What is asked:
The data below must be copied in full and without any change.

Data extract:
###

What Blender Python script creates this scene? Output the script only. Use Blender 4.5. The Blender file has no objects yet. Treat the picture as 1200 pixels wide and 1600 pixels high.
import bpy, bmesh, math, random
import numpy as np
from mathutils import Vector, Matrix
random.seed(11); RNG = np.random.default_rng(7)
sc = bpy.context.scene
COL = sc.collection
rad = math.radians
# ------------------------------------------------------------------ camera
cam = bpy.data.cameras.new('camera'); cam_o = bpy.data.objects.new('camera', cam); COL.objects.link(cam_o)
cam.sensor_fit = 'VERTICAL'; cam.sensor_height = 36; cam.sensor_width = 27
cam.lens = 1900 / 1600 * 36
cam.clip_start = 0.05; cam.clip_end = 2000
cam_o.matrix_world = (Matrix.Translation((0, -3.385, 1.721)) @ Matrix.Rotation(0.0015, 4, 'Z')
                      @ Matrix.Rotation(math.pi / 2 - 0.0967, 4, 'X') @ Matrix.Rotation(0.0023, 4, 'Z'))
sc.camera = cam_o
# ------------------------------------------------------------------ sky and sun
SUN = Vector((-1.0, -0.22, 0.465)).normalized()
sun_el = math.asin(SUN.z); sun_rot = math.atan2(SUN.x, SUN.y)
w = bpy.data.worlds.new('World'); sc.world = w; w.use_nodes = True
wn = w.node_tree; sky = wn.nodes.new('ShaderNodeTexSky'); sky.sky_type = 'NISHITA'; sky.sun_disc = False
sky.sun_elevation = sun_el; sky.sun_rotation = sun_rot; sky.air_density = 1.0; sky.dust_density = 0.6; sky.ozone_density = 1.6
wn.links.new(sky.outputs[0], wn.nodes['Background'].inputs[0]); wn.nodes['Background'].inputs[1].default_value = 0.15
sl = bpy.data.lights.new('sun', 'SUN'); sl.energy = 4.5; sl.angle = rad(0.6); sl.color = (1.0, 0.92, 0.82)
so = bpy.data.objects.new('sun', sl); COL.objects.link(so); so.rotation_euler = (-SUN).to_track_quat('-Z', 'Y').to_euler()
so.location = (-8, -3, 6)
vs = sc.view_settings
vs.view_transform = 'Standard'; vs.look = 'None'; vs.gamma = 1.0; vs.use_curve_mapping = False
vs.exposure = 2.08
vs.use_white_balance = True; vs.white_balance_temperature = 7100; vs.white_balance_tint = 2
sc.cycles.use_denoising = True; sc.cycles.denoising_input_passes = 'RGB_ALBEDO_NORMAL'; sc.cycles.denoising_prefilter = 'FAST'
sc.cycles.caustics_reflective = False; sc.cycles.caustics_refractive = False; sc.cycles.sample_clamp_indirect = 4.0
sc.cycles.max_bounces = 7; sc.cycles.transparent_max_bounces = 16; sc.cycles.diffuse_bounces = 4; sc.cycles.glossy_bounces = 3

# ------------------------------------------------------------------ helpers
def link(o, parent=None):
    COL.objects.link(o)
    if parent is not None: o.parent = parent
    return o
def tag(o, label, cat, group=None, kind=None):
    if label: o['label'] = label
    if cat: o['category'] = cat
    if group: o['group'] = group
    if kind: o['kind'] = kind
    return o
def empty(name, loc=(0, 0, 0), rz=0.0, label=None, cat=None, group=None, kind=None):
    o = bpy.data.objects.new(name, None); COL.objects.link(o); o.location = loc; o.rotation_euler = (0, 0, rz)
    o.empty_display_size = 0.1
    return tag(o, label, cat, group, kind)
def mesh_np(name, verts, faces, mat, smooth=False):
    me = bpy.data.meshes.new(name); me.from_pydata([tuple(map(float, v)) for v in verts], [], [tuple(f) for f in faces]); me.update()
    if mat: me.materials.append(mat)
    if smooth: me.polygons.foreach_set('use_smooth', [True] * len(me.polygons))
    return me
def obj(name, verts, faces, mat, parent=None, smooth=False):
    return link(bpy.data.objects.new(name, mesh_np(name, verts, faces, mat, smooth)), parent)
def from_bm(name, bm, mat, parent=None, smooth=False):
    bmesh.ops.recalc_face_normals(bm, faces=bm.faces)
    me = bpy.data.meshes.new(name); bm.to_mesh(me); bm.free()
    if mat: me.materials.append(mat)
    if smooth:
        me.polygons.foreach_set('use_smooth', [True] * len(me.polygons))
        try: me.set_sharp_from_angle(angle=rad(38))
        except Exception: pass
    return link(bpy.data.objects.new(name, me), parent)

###

The reply:
What Blender Python script creates this scene? Output the script only. Use Blender 4.5. The Blender file has no objects yet. Treat the picture as 1200 pixels wide and 1600 pixels high.
import bpy, bmesh, math, random
import numpy as np
from mathutils import Vector, Matrix
random.seed(11); RNG = np.random.default_rng(7)
sc = bpy.context.scene
COL = sc.collection
rad = math.radians
# ------------------------------------------------------------------ camera
cam = bpy.data.cameras.new('camera'); cam_o = bpy.data.objects.new('camera', cam); COL.objects.link(cam_o)
cam.sensor_fit = 'VERTICAL'; cam.sensor_height = 36; cam.sensor_width = 27
cam.lens = 1900 / 1600 * 36
cam.clip_start = 0.05; cam.clip_end = 2000
cam_o.matrix_world = (Matrix.Translation((0, -3.385, 1.721)) @ Matrix.Rotation(0.0015, 4, 'Z')
                      @ Matrix.Rotation(math.pi / 2 - 0.0967, 4, 'X') @ Matrix.Rotation(0.0023, 4, 'Z'))
sc.camera = cam_o
# ------------------------------------------------------------------ sky and sun
SUN = Vector((-1.0, -0.22, 0.465)).normalized()
sun_el = math.asin(SUN.z); sun_rot = math.atan2(SUN.x, SUN.y)
w = bpy.data.worlds.new('World'); sc.world = w; w.use_nodes = True
wn = w.node_tree; sky = wn.nodes.new('ShaderNodeTexSky'); sky.sky_type = 'NISHITA'; sky.sun_disc = False
sky.sun_elevation = sun_el; sky.sun_rotation = sun_rot; sky.air_density = 1.0; sky.dust_density = 0.6; sky.ozone_density = 1.6
wn.links.new(sky.outputs[0], wn.nodes['Background'].inputs[0]); wn.nodes['Background'].inputs[1].default_value = 0.15
sl = bpy.data.lights.new('sun', 'SUN'); sl.energy = 4.5; sl.angle = rad(0.6); sl.color = (1.0, 0.92, 0.82)
so = bpy.data.objects.new('sun', sl); COL.objects.link(so); so.rotation_euler = (-SUN).to_track_quat('-Z', 'Y').to_euler()
so.location = (-8, -3, 6)
vs = sc.view_settings
vs.view_transform = 'Standard'; vs.look = 'None'; vs.gamma = 1.0; vs.use_curve_mapping = False
vs.exposure = 2.08
vs.use_white_balance = True; vs.white_balance_temperature = 7100; vs.white_balance_tint = 2
sc.cycles.use_denoising = True; sc.cycles.denoising_input_passes = 'RGB_ALBEDO_NORMAL'; sc.cycles.denoising_prefilter = 'FAST'
sc.cycles.caustics_reflective = False; sc.cycles.caustics_refractive = False; sc.cycles.sample_clamp_indirect = 4.0
sc.cycles.max_bounces = 7; sc.cycles.transparent_max_bounces = 16; sc.cycles.diffuse_bounces = 4; sc.cycles.glossy_bounces = 3

# ------------------------------------------------------------------ helpers
def link(o, parent=None):
    COL.objects.link(o)
    if parent is not None: o.parent = parent
    return o
def tag(o, label, cat, group=None, kind=None):
    if label: o['label'] = label
    if cat: o['category'] = cat
    if group: o['group'] = group
    if kind: o['kind'] = kind
    return o
def empty(name, loc=(0, 0, 0), rz=0.0, label=None, cat=None, group=None, kind=None):
    o = bpy.data.objects.new(name, None); COL.objects.link(o); o.location = loc; o.rotation_euler = (0, 0, rz)
    o.empty_display_size = 0.1
    return tag(o, label, cat, group, kind)
def mesh_np(name, verts, faces, mat, smooth=False):
    me = bpy.data.meshes.new(name); me.from_pydata([tuple(map(float, v)) for v in verts], [], [tuple(f) for f in faces]); me.update()
    if mat: me.materials.append(mat)
    if smooth: me.polygons.foreach_set('use_smooth', [True] * len(me.polygons))
    return me
def obj(name, verts, faces, mat, parent=None, smooth=False):
    return link(bpy.data.objects.new(name, mesh_np(name, verts, faces, mat, smooth)), parent)
def from_bm(name, bm, mat, parent=None, smooth=False):
    bmesh.ops.recalc_face_normals(bm, faces=bm.faces)
    me = bpy.data.meshes.new(name); bm.to_mesh(me); bm.free()
    if mat: me.materials.append(mat)
    if smooth:
        me.polygons.foreach_set('use_smooth', [True] * len(me.polygons))
        try: me.set_sharp_from_angle(angle=rad(38))
        except Exception: pass
    return link(bpy.data.objects.new(name, me), parent)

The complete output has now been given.